The Human Rights Writers Association of Nigeria (HURIWA) has challenged the South East Development Commission (SEDC) leadership to provide transparent details on achievements recorded in its inaugural year despite an approved budget of N140 billion for 2025.

SEDC
HURIWA’s National Coordinator, Comrade Emmanuel Onwubiko, disclosed that the group’s researchers found no concrete evidence of infrastructure projects executed in the South-East region for the benefit of the Igbo people since the commission’s inception.
Efforts to obtain specifics from Senate Committee Chairman on SEDC, Senator Orji Uzor Kalu, and Governing Board Chairman, Chief Emeka Wogu, yielded vague responses, with Wogu citing a mere “road map” and Kalu claiming no information was available.
The rights group recalled that the National Assembly approved N140 billion for SEDC in the N54.9 trillion 2025 budget passed on February 14, matching allocations for other regional commissions like South-West, South-South, and North-Central, while North-West received N145.61 billion and Niger Delta Development Commission (NDDC) got N626.53 billion.
President Bola Tinubu signed the SEDC Establishment Bill into law on July 24, 2024, with the board inaugurated on February 12, 2025, under Chairman Emeka Wogu and Managing Director Mark Okoye.
Okoye, in his inaugural address, quoted the World Bank estimating a $10 billion annual investment need over 30 years to bridge the region’s infrastructure gap, pledging collaboration with states, private sector, and partners to build a $200 billion economy by 2035.
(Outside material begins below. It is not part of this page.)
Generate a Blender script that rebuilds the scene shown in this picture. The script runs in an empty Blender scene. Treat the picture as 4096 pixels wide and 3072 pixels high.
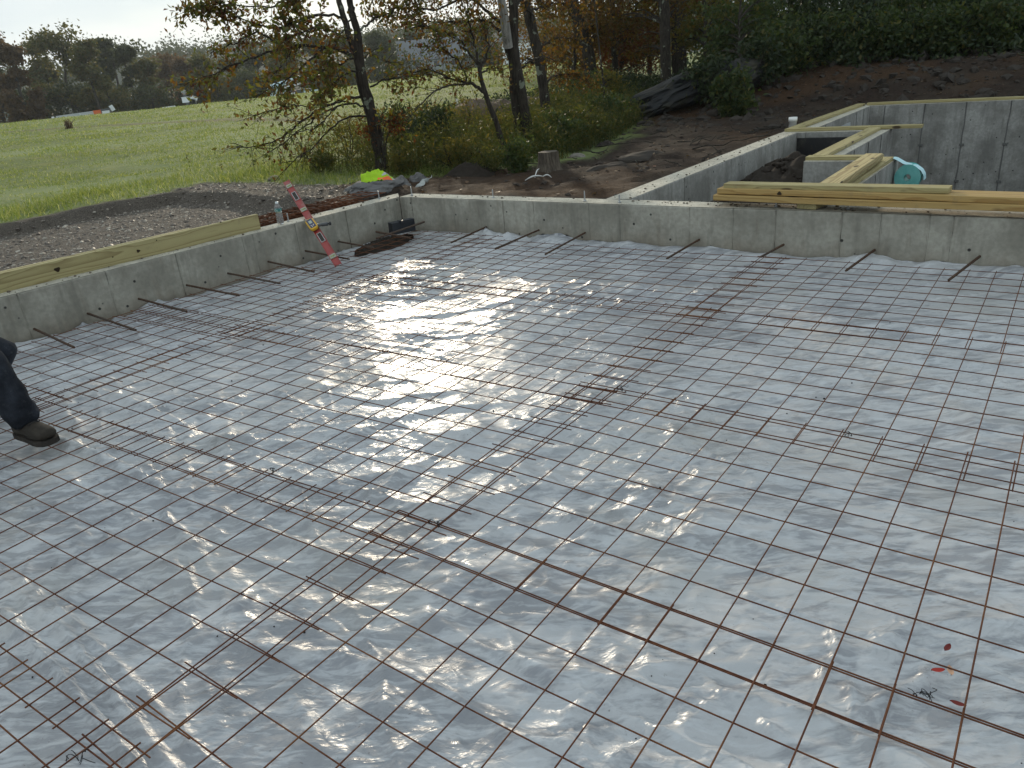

Priorities outlined include security and investment infrastructure, agriculture, industrialisation, technology, innovation, and human capital development, amid challenges like insecurity, low ease-of-doing-business, unemployment, and 2,500 erosion sites displacing thousands.
HURIWA noted that while the commission’s creation sparked optimism to address post-Civil War neglect, bureaucratic hurdles, political meddling, and funding opacity threaten its potential, aligning with President Tinubu’s Renewed Hope Agenda for inclusivity.
The group described SEDC’s performance as a “spectacular failure,” urging Igbo youths and intellectuals to demand accountability to prevent elite capture of funds meant for roads, housing reconstruction, ecological remediation, agriculture, manufacturing, technology, railways, and energy projects in Abia, Anambra, Ebonyi, Enugu, and Imo states.
Onwubiko warned that pocketing the cash-backed N140 billion would betray the Igbo people’s development aspirations, calling for immediate disclosure of expenditures and verifiable outcomes.